第122回 近所の外国人たち 〜我が家もグローバル化〜

 近所が外国人だらけになってしまった。家にこもっていない限り、外国人を見かけない日は1日もない。

 

 歩いて10分以内にあるコンビニは5軒以上もあるが、ほとんどの店で外国人が応対してくれる。商品をレジに持っていくと彼らは「○○のポイントカードワ、オモチデスカ?」と本当はカタカナで表記しなくとも良いくらいの流ちょうな日本語を話す。

 中国人、ベトナム人、ネパール人が圧倒的に多く、日本人に見えてもネームプレートを見ると「王」とか「李」とか「張」とかになっているので、この店員は中国人だなあとよくわかる。

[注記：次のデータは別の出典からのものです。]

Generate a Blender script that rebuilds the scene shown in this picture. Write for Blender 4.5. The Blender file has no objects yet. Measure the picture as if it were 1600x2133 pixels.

 ベトナム人の場合は顔が我々に似ているが、名前が「グエン・ナム」とか「フエン・ホア」などカタカナで書いてあるので推察できる。わからないと「どこの国の人ですか?」と聞き、あわせて「留学生なの?」と尋ねるとほぼ全員がイエスなのだ。

 

 ネパール人も多いが彼らはほとんどが濃い顔をしているので、容易に判断することができる。くっきりはっきりした顔立ちから、歯切れのよい日本語を話されると「最近の日本の若者の話し方はなっていない・・」などと愚痴が出るほどに達者な日本語である。

 

 近所のアパートの前の路上に自転車が増えだした。数は20台くらいあろうか、前の持ち主が高齢になり売却し、そこにベトナム人語学留学生が住んでいるらしい。新しい持ち主がベトナム人で県外に住んでいるとかで、近くの幼稚園の通学路にもなっているので親が事故を心配しているのだが、交渉もままならないようだ。

 

 また近くの八百屋の裏のアパートには多くのネパール人が居住している。当然その八百屋では彼らを見かけることが多い。その店のおばちゃんに「コノダイコンイクラ?」などと尋ね「150円だね」などと彼らが商談をしているのを見ると、東南アジアの市場の一角を思い出し「ムムム・・ココモ、コクサイカ・・」などとつぶやいてしまう。

 

 いつも通う床屋にも外国人が時々来ている。先日も私が散髪をしてもらっていたら、「イマデキマスカ?」と日に焼け過ぎたような顔に白い歯が目立つネパール人が入ってきた。店主が「あと30分はかかるよ」というと、私がやっているのに「モットハヤクデキナイ?」などとせかすようなことを言う。「できないね」と言われると残念そうに時間がないのか引き上げていった。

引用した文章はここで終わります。